- Problem
Copy out precisely the lines beginning at the line that contains "Keep writing the" and ending at the line that contains "smat=smat or 'bark')", including both.

(Scene script records)
════════════════════

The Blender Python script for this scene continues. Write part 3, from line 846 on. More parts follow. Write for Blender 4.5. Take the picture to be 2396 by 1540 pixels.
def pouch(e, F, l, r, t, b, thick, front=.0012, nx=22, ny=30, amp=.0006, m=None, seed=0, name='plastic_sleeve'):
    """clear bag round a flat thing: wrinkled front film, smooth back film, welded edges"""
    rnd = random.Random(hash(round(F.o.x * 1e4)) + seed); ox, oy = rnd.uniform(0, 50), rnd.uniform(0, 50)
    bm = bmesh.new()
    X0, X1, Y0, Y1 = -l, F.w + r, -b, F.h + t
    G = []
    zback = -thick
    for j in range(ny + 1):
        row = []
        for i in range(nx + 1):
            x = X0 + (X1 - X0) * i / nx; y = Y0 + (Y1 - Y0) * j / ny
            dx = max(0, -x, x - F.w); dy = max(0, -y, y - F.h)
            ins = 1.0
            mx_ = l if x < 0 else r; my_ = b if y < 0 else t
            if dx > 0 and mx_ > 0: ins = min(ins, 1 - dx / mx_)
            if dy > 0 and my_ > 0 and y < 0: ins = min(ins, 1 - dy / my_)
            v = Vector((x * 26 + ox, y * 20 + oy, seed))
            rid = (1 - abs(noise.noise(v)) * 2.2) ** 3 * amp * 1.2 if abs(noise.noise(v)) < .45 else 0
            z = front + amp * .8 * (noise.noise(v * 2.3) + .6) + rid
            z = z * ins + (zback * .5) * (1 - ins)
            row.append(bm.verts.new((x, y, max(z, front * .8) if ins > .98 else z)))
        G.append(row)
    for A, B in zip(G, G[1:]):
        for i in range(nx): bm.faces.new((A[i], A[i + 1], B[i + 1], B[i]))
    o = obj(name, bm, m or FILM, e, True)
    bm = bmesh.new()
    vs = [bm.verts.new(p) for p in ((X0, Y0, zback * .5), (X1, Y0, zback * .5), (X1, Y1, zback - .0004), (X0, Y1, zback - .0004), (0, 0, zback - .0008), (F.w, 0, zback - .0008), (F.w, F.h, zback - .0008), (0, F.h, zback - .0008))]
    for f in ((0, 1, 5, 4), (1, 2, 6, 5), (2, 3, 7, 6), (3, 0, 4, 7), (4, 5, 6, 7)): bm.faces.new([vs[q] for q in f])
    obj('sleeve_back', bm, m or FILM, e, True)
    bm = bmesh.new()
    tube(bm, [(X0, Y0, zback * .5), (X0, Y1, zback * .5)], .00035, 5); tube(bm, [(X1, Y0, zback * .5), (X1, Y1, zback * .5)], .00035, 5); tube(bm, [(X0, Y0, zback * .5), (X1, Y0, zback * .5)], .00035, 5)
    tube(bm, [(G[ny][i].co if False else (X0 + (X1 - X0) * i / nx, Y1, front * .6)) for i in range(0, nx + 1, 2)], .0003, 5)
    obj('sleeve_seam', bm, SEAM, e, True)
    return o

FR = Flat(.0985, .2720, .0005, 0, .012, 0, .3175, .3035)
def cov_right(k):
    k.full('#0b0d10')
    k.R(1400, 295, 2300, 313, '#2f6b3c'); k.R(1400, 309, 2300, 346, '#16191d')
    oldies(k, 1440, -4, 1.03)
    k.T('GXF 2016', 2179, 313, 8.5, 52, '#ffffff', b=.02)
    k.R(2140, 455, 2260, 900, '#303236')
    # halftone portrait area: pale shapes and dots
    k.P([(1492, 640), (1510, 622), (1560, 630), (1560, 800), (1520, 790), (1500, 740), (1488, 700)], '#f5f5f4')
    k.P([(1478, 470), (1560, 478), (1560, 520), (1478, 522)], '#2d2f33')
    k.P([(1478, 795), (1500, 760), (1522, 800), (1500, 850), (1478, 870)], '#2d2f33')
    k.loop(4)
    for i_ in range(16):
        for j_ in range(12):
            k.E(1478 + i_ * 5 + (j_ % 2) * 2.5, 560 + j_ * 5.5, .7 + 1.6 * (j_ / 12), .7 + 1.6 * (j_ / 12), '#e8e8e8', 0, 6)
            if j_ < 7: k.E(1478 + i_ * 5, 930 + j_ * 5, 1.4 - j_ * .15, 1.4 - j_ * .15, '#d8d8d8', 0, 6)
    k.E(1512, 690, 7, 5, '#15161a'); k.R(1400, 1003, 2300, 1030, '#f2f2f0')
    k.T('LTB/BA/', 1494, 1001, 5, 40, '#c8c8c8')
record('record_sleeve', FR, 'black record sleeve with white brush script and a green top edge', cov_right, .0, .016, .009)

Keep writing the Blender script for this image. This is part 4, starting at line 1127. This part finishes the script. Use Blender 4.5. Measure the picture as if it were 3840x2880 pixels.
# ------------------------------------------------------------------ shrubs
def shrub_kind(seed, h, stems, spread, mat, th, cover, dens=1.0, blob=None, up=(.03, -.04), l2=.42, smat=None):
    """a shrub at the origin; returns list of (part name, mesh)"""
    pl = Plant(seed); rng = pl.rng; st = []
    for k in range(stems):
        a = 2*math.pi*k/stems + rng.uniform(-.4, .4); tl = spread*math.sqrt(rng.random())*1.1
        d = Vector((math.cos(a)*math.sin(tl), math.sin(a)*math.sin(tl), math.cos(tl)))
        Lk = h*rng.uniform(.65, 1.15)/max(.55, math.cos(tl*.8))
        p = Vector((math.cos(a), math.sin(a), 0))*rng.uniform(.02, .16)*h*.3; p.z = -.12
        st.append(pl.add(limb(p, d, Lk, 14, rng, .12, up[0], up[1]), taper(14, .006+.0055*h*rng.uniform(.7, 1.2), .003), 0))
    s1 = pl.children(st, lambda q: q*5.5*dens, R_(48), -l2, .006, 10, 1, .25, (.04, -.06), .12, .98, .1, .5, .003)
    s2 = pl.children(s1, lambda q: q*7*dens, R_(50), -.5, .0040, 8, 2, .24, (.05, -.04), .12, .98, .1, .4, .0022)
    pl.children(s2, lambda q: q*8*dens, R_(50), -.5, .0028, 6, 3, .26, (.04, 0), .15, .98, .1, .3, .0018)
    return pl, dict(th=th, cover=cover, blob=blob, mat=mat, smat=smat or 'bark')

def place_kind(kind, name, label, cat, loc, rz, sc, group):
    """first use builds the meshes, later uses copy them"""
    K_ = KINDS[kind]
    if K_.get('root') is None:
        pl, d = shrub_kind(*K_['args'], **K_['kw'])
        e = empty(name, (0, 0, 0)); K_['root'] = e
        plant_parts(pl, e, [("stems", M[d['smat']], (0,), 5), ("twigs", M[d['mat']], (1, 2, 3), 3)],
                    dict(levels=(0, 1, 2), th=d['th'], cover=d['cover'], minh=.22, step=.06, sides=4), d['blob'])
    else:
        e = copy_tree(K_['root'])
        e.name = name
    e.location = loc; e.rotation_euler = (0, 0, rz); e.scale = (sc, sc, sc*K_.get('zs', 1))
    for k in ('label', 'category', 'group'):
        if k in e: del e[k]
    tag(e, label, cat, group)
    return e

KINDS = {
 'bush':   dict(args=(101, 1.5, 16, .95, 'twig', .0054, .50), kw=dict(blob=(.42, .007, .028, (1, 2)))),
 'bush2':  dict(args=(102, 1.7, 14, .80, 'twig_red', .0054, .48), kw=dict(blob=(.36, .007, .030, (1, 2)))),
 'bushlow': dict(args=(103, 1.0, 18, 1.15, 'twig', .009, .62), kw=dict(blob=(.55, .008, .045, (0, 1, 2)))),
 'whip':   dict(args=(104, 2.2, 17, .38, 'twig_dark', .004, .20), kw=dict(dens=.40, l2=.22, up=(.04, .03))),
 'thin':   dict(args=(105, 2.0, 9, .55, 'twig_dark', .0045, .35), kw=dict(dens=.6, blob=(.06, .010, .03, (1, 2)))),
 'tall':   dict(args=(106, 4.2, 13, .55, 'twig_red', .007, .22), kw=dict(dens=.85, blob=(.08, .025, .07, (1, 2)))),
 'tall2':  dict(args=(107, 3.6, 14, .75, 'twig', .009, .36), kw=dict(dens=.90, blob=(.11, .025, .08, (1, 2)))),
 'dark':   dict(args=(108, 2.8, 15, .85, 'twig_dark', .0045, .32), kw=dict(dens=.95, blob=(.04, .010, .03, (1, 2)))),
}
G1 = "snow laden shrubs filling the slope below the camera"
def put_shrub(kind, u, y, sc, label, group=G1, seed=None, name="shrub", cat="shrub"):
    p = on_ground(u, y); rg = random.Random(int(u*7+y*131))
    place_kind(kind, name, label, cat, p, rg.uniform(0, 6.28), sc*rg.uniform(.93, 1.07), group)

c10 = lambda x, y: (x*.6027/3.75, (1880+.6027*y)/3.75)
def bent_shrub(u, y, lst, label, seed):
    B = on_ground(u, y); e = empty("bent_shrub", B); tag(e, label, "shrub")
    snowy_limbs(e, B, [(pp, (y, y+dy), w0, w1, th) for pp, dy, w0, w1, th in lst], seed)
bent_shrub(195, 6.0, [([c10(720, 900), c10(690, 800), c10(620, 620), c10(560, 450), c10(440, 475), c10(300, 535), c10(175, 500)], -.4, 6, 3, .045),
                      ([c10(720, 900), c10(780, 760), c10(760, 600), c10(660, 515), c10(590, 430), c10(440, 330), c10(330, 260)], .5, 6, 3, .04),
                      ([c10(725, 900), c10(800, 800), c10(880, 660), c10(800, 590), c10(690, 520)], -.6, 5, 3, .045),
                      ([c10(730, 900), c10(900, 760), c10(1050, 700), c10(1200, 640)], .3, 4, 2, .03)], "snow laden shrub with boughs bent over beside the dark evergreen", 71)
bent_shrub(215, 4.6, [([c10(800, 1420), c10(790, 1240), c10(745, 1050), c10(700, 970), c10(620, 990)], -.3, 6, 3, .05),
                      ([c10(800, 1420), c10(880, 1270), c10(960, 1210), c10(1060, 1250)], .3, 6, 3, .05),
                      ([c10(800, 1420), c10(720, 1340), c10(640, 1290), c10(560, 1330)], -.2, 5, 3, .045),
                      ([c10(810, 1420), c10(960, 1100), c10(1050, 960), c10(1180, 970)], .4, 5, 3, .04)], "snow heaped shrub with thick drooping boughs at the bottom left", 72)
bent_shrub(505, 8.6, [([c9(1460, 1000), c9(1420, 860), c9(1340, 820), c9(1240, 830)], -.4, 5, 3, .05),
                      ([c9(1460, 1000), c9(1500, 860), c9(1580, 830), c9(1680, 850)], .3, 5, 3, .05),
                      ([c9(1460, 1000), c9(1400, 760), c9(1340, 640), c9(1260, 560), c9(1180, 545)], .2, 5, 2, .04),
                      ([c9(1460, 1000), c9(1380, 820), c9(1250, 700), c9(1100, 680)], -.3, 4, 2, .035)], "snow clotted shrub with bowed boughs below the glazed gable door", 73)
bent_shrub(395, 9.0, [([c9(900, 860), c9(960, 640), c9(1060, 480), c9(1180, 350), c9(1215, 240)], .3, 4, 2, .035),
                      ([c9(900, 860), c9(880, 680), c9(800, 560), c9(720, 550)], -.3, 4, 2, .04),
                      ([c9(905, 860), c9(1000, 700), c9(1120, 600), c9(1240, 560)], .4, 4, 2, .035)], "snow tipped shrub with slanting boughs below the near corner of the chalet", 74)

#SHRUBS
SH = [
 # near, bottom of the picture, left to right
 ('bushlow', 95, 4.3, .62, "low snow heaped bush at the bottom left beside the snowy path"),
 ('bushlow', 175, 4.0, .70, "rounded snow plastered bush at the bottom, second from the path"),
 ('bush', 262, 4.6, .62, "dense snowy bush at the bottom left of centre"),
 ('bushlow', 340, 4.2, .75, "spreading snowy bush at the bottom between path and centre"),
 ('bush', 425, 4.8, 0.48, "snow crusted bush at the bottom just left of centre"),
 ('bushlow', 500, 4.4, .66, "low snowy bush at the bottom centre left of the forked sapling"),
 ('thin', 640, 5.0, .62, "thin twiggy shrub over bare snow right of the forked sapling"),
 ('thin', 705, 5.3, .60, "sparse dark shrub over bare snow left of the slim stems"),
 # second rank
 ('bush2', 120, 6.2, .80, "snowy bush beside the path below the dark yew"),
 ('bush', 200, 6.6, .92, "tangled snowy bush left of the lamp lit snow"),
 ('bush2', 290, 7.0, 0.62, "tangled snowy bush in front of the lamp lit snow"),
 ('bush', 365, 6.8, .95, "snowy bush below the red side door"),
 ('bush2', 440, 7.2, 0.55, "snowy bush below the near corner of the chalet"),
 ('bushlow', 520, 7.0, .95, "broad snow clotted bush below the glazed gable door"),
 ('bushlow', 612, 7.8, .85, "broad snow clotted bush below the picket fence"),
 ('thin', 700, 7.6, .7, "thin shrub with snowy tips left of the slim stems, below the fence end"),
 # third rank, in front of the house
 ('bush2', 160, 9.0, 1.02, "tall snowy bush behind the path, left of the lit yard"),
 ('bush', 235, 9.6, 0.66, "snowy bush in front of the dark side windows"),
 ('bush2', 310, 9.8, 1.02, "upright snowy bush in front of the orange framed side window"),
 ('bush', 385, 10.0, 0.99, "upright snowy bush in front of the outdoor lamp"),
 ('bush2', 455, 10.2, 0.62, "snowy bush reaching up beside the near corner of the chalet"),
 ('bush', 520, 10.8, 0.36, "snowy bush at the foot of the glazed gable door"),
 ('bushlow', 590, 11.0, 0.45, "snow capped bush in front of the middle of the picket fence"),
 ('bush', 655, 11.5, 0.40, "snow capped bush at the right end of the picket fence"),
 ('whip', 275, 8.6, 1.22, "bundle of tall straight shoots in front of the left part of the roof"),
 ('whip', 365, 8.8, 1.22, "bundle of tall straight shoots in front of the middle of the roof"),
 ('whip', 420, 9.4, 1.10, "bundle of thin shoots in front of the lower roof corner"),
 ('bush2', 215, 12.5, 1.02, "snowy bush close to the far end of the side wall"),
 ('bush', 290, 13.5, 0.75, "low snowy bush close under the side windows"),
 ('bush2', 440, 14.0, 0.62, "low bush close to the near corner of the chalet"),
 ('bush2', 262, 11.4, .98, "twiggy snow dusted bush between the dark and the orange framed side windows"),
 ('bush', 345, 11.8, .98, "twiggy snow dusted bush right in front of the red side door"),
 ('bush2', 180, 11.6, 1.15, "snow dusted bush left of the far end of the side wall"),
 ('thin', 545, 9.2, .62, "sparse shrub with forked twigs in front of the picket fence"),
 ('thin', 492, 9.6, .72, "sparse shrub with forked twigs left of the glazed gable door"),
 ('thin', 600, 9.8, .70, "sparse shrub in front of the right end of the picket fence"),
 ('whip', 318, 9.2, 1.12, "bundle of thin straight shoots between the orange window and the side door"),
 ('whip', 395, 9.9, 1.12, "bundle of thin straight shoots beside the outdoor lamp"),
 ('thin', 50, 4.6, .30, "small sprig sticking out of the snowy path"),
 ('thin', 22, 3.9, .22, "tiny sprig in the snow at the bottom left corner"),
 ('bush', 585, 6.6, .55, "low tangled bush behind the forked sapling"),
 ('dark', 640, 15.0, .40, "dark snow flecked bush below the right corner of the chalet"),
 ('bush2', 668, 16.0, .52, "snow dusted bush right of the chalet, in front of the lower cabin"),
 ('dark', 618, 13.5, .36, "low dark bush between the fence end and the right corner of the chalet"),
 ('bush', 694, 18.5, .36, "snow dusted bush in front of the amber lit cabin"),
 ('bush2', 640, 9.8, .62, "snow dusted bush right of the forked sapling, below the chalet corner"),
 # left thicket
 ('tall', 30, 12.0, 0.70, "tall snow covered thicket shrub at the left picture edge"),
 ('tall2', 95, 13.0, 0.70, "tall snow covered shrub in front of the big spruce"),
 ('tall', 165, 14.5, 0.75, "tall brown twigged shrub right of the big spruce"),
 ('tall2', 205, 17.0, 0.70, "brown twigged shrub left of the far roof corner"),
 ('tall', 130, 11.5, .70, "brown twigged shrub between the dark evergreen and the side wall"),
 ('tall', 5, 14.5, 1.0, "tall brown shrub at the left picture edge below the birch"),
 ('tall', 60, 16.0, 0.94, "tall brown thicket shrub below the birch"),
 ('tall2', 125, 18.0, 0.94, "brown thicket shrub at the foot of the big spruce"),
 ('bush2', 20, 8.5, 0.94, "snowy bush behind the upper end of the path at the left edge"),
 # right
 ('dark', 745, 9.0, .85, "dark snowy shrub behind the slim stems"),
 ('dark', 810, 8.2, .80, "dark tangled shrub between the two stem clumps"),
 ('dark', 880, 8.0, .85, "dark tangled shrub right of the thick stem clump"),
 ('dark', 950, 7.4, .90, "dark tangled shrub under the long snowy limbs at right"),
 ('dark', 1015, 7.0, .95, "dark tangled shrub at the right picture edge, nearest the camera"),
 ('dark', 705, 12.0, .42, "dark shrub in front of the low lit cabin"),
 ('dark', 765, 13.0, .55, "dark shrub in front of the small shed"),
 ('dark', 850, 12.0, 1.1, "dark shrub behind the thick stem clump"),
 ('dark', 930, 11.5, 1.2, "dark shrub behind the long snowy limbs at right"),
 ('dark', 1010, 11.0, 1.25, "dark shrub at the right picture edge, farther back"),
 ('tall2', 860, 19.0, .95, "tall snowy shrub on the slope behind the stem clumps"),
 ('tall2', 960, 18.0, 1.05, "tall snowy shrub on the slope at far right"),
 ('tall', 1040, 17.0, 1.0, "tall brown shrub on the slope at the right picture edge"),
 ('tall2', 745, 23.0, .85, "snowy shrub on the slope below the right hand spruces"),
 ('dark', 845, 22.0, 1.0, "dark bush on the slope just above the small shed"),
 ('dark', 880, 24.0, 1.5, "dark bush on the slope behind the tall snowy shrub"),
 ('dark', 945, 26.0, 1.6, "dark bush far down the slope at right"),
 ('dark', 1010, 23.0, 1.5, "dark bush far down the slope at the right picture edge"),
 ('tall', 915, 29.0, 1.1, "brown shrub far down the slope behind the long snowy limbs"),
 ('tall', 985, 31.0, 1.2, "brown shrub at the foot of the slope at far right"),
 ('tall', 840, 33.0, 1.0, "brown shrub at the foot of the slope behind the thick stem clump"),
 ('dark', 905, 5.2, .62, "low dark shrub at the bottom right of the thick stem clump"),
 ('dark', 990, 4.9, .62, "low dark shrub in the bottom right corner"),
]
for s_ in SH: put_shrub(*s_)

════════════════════

- Solution
Keep writing the Blender script for this image. This is part 4, starting at line 1127. This part finishes the script. Use Blender 4.5. Measure the picture as if it were 3840x2880 pixels.
# ------------------------------------------------------------------ shrubs
def shrub_kind(seed, h, stems, spread, mat, th, cover, dens=1.0, blob=None, up=(.03, -.04), l2=.42, smat=None):
    """a shrub at the origin; returns list of (part name, mesh)"""
    pl = Plant(seed); rng = pl.rng; st = []
    for k in range(stems):
        a = 2*math.pi*k/stems + rng.uniform(-.4, .4); tl = spread*math.sqrt(rng.random())*1.1
        d = Vector((math.cos(a)*math.sin(tl), math.sin(a)*math.sin(tl), math.cos(tl)))
        Lk = h*rng.uniform(.65, 1.15)/max(.55, math.cos(tl*.8))
        p = Vector((math.cos(a), math.sin(a), 0))*rng.uniform(.02, .16)*h*.3; p.z = -.12
        st.append(pl.add(limb(p, d, Lk, 14, rng, .12, up[0], up[1]), taper(14, .006+.0055*h*rng.uniform(.7, 1.2), .003), 0))
    s1 = pl.children(st, lambda q: q*5.5*dens, R_(48), -l2, .006, 10, 1, .25, (.04, -.06), .12, .98, .1, .5, .003)
    s2 = pl.children(s1, lambda q: q*7*dens, R_(50), -.5, .0040, 8, 2, .24, (.05, -.04), .12, .98, .1, .4, .0022)
    pl.children(s2, lambda q: q*8*dens, R_(50), -.5, .0028, 6, 3, .26, (.04, 0), .15, .98, .1, .3, .0018)
    return pl, dict(th=th, cover=cover, blob=blob, mat=mat, smat=smat or 'bark')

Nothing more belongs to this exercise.